We describe a new protocol to achieve two party \epsilon-fair exchange: at any point in the unfolding of the protocol the difference in the probabilities of the parties having acquired the desired term is bounded by a value \epsilon that can be made as small as necessary. Our construction uses oblivious transfer and sidesteps previous impossibility results by using a timed-release encryption, that releases its contents only after some lower bounded time. We show that our protocol can be easily generalized to an \epsilon-fair two-party protocol for all functionalities. To our knowledge, this is the first protocol to truly achieve \epsilon-fairness for all functionalities. All previous constructions achieving some form of fairness for all functionalities (without relying on a trusted third party) had a strong limitation: the fairness guarantee was only guaranteed to hold if the honest parties are at least as powerful as the corrupted parties and invest a similar amount of resources in the protocol, an assumption which is often not realistic. Our construction does not have this limitation: our protocol provides a clear upper bound on the running time of all parties, and partial fairness holds even if the corrupted parties have much more time or computational power than the honest parties.
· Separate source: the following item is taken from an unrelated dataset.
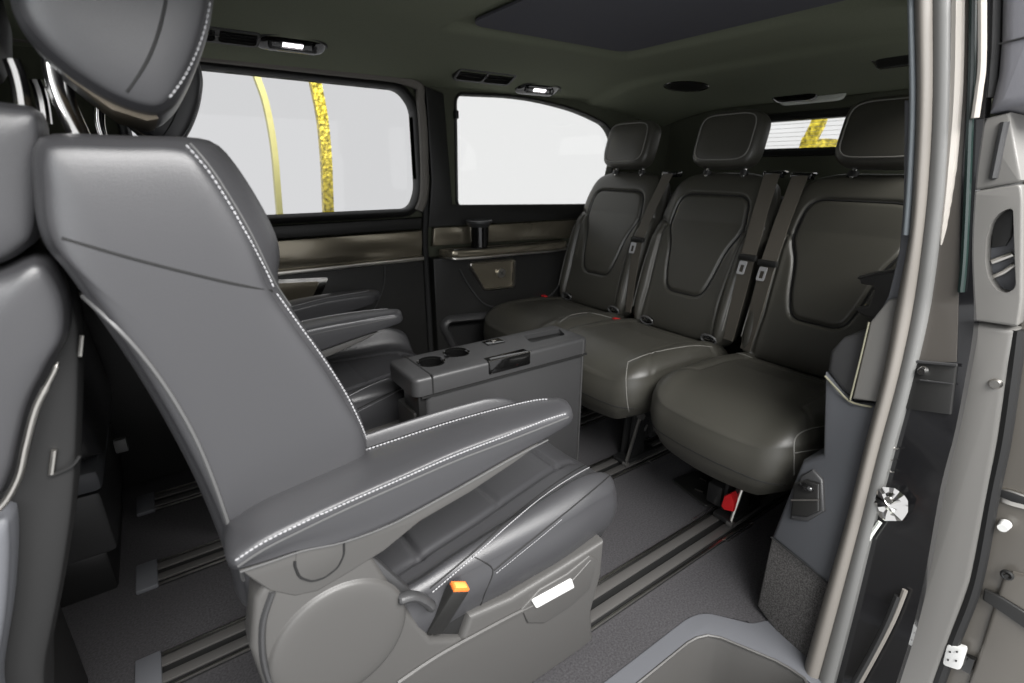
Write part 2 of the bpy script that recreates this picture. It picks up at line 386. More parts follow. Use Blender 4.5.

Interestingly, this shows that a minimal use of timed-release encryption suffices to circumvent an impossibility result of Katz and Gordon regarding \epsilon-fair computation for all functionalities, without having to make the (unrealistic) assumption that the honest parties are as computationally powerful as the corrupted parties - this assumption was previously believed to be unavoidable in order to overcome this impossibility result. We present detailed security proofs of the new construction, which are non-trivial and form the core technical contribution of this work.